The Supreme Court has limited the instances in which deference will be owed to an agency’s interpretation of its own regulations (known as Auer deference).

“The possibility of deference can arise only if a regulation is genuinely ambiguous. And when we use that term, we mean it—genuinely ambiguous, even after a court has resorted to all the standard tools of interpretation. Still more, not all reasonable agency constructions of those truly ambiguous rules are entitled to deference. As just explained, we presume that Congress intended for courts to defer to agencies when they interpret their own ambiguous rules.But when the reasons for that presumption do not apply, or countervailing reasons outweigh them, courts should not give deference to an agency’s reading, except to the extent it has the ‘power to persuade.’” “And although the limits of Auer deference are not susceptible to any rigid test, we have noted various circumstances in which such deference is ‘unwarranted.’ In particular, that will be so when a court concludes that an interpretation does not reflect an agency’s authoritative, expertise-based, fair, or considered judgment.”

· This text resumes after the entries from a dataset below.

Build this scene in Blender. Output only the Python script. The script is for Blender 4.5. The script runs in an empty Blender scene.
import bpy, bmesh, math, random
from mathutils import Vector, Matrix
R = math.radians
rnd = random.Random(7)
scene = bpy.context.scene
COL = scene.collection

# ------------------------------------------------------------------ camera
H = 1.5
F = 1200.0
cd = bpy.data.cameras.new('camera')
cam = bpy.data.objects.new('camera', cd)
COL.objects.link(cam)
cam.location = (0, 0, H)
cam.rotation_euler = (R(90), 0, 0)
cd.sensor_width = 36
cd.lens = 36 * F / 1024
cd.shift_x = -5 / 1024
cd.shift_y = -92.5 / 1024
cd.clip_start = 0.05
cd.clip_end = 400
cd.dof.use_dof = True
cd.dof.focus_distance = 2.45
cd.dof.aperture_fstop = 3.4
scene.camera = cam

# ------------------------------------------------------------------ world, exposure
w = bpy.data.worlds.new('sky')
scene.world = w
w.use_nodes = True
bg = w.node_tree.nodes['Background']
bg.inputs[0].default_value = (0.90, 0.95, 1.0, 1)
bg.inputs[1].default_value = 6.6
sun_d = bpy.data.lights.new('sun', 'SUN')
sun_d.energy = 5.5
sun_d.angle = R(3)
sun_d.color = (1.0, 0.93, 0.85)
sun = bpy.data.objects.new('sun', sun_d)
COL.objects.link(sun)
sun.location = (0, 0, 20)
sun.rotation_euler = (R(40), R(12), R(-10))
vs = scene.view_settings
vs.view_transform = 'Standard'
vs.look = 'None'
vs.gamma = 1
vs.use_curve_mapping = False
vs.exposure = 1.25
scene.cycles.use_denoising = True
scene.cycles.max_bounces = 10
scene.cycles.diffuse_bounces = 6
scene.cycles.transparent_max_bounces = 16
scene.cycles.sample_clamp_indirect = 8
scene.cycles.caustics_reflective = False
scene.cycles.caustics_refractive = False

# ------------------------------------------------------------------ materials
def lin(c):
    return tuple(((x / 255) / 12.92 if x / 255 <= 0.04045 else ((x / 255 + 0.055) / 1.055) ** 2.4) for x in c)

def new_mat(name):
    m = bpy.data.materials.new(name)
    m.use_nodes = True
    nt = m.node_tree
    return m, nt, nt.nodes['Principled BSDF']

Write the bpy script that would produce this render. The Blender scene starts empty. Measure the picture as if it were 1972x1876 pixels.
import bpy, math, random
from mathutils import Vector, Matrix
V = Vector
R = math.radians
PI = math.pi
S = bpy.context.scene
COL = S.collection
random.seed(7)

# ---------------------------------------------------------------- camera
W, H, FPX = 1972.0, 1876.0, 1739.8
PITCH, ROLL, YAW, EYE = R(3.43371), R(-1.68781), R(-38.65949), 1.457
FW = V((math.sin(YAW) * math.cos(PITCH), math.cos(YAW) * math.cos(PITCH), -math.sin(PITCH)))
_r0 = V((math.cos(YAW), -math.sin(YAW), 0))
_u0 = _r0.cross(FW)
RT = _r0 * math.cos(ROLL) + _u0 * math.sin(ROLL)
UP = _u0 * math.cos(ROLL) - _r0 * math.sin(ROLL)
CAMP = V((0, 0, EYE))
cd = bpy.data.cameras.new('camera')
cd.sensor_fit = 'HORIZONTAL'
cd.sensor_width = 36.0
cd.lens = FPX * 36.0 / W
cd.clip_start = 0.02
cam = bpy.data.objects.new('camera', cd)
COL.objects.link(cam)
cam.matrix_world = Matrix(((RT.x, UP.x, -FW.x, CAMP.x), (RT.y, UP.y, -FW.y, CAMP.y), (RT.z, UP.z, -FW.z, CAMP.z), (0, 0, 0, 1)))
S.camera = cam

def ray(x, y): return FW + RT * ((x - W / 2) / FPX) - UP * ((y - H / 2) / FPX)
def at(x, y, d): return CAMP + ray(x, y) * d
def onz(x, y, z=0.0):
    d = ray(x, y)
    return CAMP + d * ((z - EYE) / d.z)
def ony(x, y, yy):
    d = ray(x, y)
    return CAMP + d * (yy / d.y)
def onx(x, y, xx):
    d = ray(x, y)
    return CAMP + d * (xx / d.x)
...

Recognizing that not all regulations are ambiguous, the Court implored lower courts to “make a conscientious effort to determine, based on indicia like text, structure, history, and purpose, whether the regulation really has more than one reasonable meaning.”

The Court suggested that interpretation of legal terminology may fall outside an agency’s expertise. “When the agency has no comparative expertise in resolving a regulatory ambiguity, Congress presumably would not grant it that authority.”

“And a court may not defer to a new interpretation, whether or not introduced in litigation, that creates 'unfair surprise’ to regulated parties. That disruption of expectations may occur when an agency substitutes one view of a rule for another. We have therefore only rarely given Auer deference to an agency construction conflicting with a prior one.